On May 20, the president called the newly installed Palestinian prime minister, noting that it was his first call to a Palestinian leader in two years. Bush was warm and encouraging but clear about terror: Denounce terror and you have a friend in me, he said. If you want peace we can work together, and this is just the first of our calls and meetings. Bush told Abbas that Israel would never compromise its security and he would never ask them to do so, but the killers were the enemies of the Palestinians as well as Israelis. Abbas had the right responses: He was committed to peace and against terrorism, and he understood that without Israeli security there would be no peace. It was a good start.

Bush also called Sharon that day. A planned Sharon visit to Washington had been put off due to the terrorist attacks. Bush offered condolences for the deaths and injuries and said he understood why Sharon was staying home. He told Sharon he had spoken to Abu Mazen and thought the new prime minister wanted to move forward to peace. The United States would never jeopardize Israeli security, but we should help Abu Mazen; there is a chance for progress. Not if the terror continues, Sharon replied, and Abu Mazen, whatever his intentions, was doing nothing to stop it. Well, he just got there, Bush said; he means well and we should help him succeed. Back and forth they went, Bush noting the possibilities and the need to help Abu Mazen succeed, and each time Sharon replying that he could not move during a wave of terror and while Abu Mazen did nothing to end it. It was a conversation they would have over and over during the next two years. Sharon said he would not compromise on security; Bush agreed, but said we had a chance to marginalize Arafat now if we could empower Abu Mazen. You can be a man of security
and
a man of peace, he urged Sharon.

At its regular Sunday cabinet meeting on May 25, Israel's cabinet approved the Roadmap – but not unanimously. The vote was 12 to 7, with 4 abstentions, once again suggesting that Sharon's coalition was fractious indeed. A day later, Sharon shocked allies and opponents alike by using the word “occupation” for the first time to describe Israel's presence in the Palestinian Territories.
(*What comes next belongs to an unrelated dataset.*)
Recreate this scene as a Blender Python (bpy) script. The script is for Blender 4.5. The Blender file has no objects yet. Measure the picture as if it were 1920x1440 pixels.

Speaking to a Likud audience in Haifa, he said Israel should seek a political arrangement with the Palestinians and added, “The idea that it is possible to continue keeping 3.5 million Palestinians under occupation – yes, it is occupation, you might not like the word, but what is happening is occupation – is bad for Israel and bad
for the Palestinians, and bad for the Israeli economy. Controlling 3.5 million Palestinians cannot go on forever.”
18
Here was more evidence that Sharon was intent on a serious negotiation with Abbas and that he would say so at Aqaba.
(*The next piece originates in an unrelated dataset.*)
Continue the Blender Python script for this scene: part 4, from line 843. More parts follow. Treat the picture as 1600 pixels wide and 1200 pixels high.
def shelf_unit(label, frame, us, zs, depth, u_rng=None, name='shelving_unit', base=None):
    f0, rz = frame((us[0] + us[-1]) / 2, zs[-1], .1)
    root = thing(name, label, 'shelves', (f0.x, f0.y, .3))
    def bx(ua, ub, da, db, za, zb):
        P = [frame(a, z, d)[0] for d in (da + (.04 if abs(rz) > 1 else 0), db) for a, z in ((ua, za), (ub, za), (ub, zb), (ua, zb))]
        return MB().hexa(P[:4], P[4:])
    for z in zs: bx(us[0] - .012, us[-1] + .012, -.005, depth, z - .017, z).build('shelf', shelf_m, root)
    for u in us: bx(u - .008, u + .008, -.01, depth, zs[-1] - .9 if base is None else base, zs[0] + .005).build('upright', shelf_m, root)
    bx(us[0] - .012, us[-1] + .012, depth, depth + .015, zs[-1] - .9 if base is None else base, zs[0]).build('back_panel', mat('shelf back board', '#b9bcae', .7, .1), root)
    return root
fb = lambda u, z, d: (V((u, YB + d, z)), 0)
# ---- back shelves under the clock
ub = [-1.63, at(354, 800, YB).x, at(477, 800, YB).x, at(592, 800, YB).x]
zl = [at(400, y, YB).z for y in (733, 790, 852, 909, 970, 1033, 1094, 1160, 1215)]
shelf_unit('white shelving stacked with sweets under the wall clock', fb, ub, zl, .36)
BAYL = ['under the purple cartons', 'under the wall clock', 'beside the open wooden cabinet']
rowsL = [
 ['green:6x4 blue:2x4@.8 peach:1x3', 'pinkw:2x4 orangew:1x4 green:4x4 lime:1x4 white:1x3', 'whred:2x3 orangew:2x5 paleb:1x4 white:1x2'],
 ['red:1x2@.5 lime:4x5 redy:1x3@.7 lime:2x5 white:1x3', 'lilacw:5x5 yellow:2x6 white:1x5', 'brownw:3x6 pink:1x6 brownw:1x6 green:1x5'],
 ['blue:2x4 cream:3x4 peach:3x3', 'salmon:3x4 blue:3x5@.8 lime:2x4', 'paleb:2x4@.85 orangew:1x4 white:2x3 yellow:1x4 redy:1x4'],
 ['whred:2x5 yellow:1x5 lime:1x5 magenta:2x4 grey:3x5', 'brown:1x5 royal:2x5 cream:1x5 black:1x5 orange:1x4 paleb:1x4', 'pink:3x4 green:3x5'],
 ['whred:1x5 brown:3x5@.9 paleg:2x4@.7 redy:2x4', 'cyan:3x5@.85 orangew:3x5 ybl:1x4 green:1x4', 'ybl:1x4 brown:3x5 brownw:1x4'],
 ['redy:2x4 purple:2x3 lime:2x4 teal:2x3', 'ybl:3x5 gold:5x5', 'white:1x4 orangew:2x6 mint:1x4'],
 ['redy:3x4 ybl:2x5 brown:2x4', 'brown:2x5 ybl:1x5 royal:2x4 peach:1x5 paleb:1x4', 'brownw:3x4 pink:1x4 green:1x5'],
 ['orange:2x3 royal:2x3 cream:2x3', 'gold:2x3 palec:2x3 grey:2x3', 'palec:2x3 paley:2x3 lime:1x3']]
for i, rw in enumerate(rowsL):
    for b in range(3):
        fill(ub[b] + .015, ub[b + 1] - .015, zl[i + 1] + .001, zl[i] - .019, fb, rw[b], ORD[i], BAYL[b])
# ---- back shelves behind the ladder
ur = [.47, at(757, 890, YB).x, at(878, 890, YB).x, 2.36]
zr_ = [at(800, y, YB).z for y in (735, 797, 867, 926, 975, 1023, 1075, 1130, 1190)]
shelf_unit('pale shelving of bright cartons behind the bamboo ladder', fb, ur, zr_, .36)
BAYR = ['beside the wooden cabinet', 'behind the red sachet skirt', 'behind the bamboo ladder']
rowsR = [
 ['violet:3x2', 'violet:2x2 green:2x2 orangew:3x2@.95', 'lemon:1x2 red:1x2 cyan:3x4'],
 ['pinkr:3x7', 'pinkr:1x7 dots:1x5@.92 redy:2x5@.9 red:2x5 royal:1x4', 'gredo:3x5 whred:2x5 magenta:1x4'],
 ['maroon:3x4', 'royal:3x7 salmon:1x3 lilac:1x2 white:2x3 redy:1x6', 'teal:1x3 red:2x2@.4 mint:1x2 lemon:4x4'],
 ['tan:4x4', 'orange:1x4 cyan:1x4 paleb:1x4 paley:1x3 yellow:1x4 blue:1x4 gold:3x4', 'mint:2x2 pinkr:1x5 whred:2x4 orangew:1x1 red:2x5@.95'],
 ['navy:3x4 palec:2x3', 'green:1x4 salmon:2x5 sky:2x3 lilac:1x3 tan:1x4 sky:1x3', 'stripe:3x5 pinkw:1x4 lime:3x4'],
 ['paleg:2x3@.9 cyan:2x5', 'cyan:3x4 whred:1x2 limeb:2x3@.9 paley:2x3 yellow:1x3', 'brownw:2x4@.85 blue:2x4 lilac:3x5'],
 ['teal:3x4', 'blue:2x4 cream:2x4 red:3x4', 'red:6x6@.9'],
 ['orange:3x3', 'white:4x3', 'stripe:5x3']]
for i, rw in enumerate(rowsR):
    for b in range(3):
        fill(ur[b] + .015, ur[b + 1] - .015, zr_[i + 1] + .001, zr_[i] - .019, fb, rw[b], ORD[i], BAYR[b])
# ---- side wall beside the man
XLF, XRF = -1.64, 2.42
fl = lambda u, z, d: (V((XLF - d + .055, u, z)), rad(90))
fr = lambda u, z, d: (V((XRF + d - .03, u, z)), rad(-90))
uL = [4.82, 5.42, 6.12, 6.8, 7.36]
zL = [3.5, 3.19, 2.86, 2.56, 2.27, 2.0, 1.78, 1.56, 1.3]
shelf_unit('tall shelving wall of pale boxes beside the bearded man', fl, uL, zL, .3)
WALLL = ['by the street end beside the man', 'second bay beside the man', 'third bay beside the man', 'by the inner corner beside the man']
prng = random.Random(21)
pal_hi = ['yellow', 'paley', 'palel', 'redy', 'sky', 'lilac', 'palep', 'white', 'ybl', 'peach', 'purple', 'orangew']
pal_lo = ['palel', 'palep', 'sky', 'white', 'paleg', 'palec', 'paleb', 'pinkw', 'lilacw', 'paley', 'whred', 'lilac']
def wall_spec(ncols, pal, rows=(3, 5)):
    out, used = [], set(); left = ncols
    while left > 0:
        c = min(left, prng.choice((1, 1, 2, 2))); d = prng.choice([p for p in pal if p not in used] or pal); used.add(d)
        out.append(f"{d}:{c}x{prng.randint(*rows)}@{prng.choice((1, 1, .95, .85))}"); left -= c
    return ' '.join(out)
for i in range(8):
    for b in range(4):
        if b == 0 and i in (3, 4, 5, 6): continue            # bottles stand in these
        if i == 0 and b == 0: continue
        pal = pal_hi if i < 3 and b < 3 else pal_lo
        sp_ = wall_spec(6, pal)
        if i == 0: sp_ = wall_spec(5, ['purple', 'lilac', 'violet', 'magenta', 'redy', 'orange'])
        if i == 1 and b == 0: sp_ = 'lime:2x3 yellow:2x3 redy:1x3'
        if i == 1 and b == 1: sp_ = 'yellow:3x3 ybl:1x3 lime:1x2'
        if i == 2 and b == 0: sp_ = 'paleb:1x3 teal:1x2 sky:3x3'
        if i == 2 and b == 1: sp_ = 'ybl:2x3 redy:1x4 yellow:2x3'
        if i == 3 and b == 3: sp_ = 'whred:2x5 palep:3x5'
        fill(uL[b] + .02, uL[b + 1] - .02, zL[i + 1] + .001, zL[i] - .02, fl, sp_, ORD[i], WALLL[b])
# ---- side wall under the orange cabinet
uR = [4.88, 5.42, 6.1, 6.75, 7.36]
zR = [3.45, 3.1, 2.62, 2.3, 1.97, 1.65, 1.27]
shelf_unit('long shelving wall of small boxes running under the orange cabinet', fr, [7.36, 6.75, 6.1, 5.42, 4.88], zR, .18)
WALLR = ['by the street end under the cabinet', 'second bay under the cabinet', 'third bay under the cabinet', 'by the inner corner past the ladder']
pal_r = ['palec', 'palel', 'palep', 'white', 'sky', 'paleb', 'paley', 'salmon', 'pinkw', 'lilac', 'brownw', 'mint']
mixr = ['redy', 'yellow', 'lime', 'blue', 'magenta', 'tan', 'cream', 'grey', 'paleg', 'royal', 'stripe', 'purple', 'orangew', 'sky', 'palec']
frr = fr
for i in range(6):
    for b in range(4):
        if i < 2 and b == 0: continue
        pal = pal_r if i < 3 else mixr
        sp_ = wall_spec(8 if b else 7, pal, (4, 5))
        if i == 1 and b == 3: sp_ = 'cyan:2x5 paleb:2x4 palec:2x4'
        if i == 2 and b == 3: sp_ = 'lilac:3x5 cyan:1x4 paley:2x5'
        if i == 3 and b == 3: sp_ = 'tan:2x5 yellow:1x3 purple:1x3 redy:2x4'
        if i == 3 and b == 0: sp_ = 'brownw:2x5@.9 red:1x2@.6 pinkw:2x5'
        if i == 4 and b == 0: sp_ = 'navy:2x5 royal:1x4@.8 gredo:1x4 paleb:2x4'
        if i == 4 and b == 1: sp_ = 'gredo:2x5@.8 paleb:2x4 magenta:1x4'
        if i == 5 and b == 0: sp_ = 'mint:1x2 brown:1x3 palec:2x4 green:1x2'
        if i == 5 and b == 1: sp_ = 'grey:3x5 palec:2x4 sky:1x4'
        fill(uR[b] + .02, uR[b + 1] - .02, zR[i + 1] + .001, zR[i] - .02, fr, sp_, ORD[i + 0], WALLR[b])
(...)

As June began, Bush headed off in Air Force One for Evian, where the G-8 leaders pressed him for more action on the “peace process.” He had a ready answer: The Red Sea Summits were the next step. They were Bush's first venture into Clinton-style diplomacy on this issue. The meeting in Sharm el-Sheik was an effort to showcase Arab support for the president's efforts, and it was noteworthy more because it happened than for anything said there. In fact, the meeting almost broke down before it began. The heads of state were to meet at a round table in the Movenpick resort, favored by President Mubarak for such sessions. They would discuss the issues privately before moving outside for the reading of a public statement by Mubarak, their host. When Mubarak, Bush, King Abdullah of Jordan, and Abbas (and the other invitee, King Hamad of Bahrain) arrived at the resort, they found that Crown Prince Abdallah of Saudi Arabia had not yet arrived. The minutes ticked by, but still no prince. More and more pressing inquiries were addressed to sweating Saudi diplomats, and finally the explanation was whispered: Abdallah had decided or been told that Sharon would be present – and the prince refused to meet with him.